Good looking out user. For the life of me I couldn't remember what it was called.

>2 drummers

that's really interesting; I've always wondered what that was. looked kind of like a fucked up cigar or a vape but I had no idea. cool

bump

More from MBV:

>While recording the album over a period of two weeks, the band got by on about two hours sleep a night. Bilinda Butcher described the effect of this: "Often, when we do the vocals, it's 7:30 in the morning: I've usually fallen asleep and have to be woken up to sing. Maybe that's why it's languorous. I'm usually trying to remember what I've been dreaming about when I'm singing."
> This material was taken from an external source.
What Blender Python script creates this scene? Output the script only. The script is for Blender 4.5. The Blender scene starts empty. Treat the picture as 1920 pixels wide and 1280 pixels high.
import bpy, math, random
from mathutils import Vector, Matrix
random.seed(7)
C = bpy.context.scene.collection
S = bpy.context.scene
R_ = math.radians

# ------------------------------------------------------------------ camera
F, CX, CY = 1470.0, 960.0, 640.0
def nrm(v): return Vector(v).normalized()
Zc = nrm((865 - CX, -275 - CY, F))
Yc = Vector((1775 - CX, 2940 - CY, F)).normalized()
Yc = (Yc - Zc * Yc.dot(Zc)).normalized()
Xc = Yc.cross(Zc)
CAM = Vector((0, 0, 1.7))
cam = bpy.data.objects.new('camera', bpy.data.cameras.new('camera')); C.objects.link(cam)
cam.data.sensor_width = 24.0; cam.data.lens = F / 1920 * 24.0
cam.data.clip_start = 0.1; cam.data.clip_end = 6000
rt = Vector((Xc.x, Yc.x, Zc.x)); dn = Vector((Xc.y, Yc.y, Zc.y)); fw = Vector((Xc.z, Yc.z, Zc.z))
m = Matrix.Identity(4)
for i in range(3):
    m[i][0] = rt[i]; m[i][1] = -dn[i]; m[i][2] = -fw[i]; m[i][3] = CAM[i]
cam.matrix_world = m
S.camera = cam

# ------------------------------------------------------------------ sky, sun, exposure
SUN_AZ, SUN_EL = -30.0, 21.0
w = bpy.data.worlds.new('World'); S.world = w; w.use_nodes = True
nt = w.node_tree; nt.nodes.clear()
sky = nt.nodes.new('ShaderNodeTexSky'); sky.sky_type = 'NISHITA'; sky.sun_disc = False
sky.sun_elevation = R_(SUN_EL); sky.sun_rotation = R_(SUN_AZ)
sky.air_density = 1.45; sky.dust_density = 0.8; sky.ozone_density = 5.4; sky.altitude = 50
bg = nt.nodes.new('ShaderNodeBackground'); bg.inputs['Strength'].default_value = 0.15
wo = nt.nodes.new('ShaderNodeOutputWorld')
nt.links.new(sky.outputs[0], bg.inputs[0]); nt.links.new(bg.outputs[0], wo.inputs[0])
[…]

Soundtracks for the Blind (Person)
Not
Soundtracks for the Blind (People)

The title is a reference to his father who is the voice of the man doing the monologue in "How They Suffer" who talks about his blindness.

no song is ever the same

'"When we started Magnetic Fields we purposely had one lesbian, one gay guy, one straight woman, and one straight man. The audience could identify with whomever they wanted. I hang out with more gay women now, but I guess I'm more of a fag hag than a lezzie hag."

wait what? If its him speeded up then how come its at the same spped as him slowed down?